_Set problem_
Everything from the first line to the line containing "R = math.radians; PI = math.pi" is to be repeated exactly; nothing past it.

_Dataset excerpt_
****************************************
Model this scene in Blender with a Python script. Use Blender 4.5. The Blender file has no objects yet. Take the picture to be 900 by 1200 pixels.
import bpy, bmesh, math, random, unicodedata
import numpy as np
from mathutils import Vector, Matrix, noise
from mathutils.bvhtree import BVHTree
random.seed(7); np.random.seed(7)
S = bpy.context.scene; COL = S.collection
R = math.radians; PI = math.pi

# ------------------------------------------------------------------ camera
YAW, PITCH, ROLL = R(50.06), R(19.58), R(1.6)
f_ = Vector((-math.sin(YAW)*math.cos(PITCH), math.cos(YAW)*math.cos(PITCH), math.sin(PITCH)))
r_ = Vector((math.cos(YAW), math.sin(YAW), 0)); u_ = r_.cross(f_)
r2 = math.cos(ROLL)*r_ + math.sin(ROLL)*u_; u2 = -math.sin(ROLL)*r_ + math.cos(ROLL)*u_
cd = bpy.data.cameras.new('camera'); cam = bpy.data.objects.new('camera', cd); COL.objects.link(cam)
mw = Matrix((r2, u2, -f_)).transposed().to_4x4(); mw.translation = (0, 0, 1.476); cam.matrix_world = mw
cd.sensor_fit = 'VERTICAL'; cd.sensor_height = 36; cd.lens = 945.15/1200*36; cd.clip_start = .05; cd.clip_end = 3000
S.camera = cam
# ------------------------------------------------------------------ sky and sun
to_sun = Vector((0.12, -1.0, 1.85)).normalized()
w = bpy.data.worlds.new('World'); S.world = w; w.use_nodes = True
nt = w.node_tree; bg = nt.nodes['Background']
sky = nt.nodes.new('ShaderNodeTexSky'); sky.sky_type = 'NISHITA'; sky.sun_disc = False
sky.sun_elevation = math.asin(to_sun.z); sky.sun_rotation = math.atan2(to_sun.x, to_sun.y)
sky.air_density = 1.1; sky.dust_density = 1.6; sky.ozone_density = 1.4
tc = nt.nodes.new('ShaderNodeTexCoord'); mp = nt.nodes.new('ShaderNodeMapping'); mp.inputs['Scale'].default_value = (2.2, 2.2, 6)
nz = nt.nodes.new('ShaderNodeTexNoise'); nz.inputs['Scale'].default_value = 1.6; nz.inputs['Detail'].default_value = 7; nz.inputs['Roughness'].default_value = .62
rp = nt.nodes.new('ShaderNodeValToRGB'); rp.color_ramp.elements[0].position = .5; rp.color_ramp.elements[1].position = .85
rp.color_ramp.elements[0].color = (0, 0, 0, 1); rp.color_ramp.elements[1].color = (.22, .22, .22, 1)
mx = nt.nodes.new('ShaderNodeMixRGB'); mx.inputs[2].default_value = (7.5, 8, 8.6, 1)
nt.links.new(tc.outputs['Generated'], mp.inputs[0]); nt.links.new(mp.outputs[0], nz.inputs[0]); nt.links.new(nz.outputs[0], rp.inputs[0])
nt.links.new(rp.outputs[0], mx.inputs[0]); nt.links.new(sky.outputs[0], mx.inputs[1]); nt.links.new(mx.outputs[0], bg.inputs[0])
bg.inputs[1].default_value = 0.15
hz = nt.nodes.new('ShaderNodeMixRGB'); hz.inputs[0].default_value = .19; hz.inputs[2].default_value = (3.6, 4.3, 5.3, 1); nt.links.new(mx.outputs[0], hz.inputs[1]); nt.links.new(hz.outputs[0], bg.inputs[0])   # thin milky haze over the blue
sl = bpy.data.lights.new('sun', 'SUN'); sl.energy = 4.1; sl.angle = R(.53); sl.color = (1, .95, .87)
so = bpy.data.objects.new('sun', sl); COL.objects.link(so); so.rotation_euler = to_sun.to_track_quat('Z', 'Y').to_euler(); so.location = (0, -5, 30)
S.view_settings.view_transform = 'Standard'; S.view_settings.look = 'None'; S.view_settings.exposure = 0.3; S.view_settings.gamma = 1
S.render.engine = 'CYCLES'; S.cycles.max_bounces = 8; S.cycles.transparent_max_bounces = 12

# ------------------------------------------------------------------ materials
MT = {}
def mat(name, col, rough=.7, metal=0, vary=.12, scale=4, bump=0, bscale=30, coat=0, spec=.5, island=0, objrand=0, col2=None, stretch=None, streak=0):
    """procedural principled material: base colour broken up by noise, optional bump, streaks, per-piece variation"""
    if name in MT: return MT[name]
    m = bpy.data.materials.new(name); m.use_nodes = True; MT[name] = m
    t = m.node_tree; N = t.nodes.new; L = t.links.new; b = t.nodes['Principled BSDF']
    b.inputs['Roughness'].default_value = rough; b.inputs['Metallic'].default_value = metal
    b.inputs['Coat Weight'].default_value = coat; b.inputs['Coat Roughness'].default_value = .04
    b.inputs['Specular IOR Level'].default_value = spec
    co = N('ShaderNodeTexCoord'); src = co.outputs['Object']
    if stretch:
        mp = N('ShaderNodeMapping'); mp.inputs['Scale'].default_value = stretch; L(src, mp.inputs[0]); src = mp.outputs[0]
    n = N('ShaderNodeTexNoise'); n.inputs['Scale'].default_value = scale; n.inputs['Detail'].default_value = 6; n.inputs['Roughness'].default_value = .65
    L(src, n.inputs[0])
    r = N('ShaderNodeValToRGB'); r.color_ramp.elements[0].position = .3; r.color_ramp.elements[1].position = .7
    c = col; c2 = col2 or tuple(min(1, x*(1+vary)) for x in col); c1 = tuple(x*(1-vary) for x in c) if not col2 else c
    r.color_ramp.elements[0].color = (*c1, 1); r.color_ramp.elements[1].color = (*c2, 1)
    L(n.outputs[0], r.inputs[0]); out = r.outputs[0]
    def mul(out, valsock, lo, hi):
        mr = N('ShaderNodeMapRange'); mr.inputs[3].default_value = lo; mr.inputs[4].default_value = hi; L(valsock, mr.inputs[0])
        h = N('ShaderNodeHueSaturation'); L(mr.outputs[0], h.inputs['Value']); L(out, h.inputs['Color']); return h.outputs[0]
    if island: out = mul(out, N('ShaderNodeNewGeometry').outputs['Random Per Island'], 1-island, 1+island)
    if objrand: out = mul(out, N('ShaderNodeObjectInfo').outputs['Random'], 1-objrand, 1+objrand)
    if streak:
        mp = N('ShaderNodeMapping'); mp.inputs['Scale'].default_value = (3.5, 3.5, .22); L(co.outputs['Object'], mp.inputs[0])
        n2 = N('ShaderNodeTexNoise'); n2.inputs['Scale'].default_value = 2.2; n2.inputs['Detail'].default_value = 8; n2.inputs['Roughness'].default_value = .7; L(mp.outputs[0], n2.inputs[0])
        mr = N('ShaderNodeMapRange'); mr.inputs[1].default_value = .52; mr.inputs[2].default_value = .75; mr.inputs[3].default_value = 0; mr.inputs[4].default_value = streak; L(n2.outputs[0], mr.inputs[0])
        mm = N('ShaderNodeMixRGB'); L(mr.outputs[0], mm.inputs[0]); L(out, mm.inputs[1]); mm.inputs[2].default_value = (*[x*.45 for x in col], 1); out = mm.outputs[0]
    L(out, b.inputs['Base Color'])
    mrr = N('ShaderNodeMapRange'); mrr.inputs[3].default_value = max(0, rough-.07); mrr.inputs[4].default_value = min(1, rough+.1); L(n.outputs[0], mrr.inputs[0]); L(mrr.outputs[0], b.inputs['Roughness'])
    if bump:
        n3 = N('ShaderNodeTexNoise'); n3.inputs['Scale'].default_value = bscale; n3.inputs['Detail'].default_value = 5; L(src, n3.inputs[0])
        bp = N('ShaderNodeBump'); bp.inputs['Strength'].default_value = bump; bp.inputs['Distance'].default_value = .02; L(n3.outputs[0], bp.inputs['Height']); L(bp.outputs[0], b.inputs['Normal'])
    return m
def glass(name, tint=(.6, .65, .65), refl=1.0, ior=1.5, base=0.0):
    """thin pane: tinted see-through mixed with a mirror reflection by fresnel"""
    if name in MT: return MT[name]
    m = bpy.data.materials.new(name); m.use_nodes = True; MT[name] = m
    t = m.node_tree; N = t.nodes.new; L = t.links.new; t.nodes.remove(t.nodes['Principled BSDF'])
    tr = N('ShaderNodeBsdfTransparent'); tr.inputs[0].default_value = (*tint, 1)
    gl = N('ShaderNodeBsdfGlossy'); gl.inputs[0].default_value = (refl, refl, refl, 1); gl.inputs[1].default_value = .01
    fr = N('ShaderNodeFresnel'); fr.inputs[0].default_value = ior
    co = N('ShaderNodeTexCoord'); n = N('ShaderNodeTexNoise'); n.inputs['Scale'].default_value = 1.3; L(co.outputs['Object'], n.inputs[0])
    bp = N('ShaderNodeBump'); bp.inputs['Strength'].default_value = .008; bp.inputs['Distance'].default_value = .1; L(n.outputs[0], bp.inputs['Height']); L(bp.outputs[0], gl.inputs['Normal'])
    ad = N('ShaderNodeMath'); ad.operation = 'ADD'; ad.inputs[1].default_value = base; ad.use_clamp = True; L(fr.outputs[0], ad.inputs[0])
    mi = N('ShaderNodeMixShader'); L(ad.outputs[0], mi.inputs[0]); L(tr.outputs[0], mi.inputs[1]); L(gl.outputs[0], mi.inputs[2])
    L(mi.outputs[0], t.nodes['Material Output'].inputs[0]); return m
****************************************
_Written solution_
Model this scene in Blender with a Python script. Use Blender 4.5. The Blender file has no objects yet. Take the picture to be 900 by 1200 pixels.
import bpy, bmesh, math, random, unicodedata
import numpy as np
from mathutils import Vector, Matrix, noise
from mathutils.bvhtree import BVHTree
random.seed(7); np.random.seed(7)
S = bpy.context.scene; COL = S.collection
R = math.radians; PI = math.pi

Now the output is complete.